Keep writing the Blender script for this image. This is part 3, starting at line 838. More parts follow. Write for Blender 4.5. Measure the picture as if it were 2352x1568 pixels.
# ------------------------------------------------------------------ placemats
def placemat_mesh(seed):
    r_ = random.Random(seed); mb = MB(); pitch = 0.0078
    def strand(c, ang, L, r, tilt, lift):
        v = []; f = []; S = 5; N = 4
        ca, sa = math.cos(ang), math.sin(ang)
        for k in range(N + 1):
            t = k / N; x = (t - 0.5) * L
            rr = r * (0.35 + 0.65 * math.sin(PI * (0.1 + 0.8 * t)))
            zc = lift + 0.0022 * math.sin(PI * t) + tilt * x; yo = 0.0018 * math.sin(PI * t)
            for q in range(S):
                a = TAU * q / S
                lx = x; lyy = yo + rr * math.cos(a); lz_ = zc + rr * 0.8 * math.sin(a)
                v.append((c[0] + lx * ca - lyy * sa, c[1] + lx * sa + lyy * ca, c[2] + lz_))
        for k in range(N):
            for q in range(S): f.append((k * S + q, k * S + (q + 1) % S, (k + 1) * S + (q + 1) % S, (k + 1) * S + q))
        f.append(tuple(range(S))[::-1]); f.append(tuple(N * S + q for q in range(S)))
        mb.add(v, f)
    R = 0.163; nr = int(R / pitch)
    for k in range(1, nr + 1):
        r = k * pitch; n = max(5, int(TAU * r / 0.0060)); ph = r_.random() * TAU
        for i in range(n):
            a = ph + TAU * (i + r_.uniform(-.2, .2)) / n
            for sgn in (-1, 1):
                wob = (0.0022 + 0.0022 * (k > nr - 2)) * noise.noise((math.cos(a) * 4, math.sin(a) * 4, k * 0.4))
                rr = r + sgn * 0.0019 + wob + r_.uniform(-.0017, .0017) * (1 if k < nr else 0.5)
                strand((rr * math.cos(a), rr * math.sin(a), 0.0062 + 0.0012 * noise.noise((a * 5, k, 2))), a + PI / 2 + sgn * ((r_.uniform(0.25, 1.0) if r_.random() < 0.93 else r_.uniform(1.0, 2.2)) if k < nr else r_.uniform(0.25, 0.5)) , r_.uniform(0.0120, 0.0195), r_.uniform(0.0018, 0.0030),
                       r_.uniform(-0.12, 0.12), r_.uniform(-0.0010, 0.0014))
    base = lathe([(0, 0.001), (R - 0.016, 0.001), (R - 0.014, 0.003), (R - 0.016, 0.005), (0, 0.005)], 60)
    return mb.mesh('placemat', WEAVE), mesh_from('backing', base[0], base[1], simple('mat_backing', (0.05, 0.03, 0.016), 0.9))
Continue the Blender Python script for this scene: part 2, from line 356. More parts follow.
====
▶ _EXERCISE AIM_: From the records above, extract each line exactly as shown.

▶ _FINISHED TASK_:
Keep writing the Blender script for this image. This is part 3, starting at line 838. More parts follow. Write for Blender 4.5. Measure the picture as if it were 2352x1568 pixels.
# ------------------------------------------------------------------ placemats
def placemat_mesh(seed):
    r_ = random.Random(seed); mb = MB(); pitch = 0.0078
    def strand(c, ang, L, r, tilt, lift):
        v = []; f = []; S = 5; N = 4
        ca, sa = math.cos(ang), math.sin(ang)
        for k in range(N + 1):
            t = k / N; x = (t - 0.5) * L
            rr = r * (0.35 + 0.65 * math.sin(PI * (0.1 + 0.8 * t)))
            zc = lift + 0.0022 * math.sin(PI * t) + tilt * x; yo = 0.0018 * math.sin(PI * t)
            for q in range(S):
                a = TAU * q / S
                lx = x; lyy = yo + rr * math.cos(a); lz_ = zc + rr * 0.8 * math.sin(a)
                v.append((c[0] + lx * ca - lyy * sa, c[1] + lx * sa + lyy * ca, c[2] + lz_))
        for k in range(N):
            for q in range(S): f.append((k * S + q, k * S + (q + 1) % S, (k + 1) * S + (q + 1) % S, (k + 1) * S + q))
        f.append(tuple(range(S))[::-1]); f.append(tuple(N * S + q for q in range(S)))
        mb.add(v, f)
    R = 0.163; nr = int(R / pitch)
    for k in range(1, nr + 1):
        r = k * pitch; n = max(5, int(TAU * r / 0.0060)); ph = r_.random() * TAU
        for i in range(n):
            a = ph + TAU * (i + r_.uniform(-.2, .2)) / n
            for sgn in (-1, 1):
                wob = (0.0022 + 0.0022 * (k > nr - 2)) * noise.noise((math.cos(a) * 4, math.sin(a) * 4, k * 0.4))
                rr = r + sgn * 0.0019 + wob + r_.uniform(-.0017, .0017) * (1 if k < nr else 0.5)
                strand((rr * math.cos(a), rr * math.sin(a), 0.0062 + 0.0012 * noise.noise((a * 5, k, 2))), a + PI / 2 + sgn * ((r_.uniform(0.25, 1.0) if r_.random() < 0.93 else r_.uniform(1.0, 2.2)) if k < nr else r_.uniform(0.25, 0.5)) , r_.uniform(0.0120, 0.0195), r_.uniform(0.0018, 0.0030),
                       r_.uniform(-0.12, 0.12), r_.uniform(-0.0010, 0.0014))
    base = lathe([(0, 0.001), (R - 0.016, 0.001), (R - 0.014, 0.003), (R - 0.016, 0.005), (0, 0.005)], 60)
    return mb.mesh('placemat', WEAVE), mesh_from('backing', base[0], base[1], simple('mat_backing', (0.05, 0.03, 0.016), 0.9))
Continue the Blender Python script for this scene: part 2, from line 356. More parts follow.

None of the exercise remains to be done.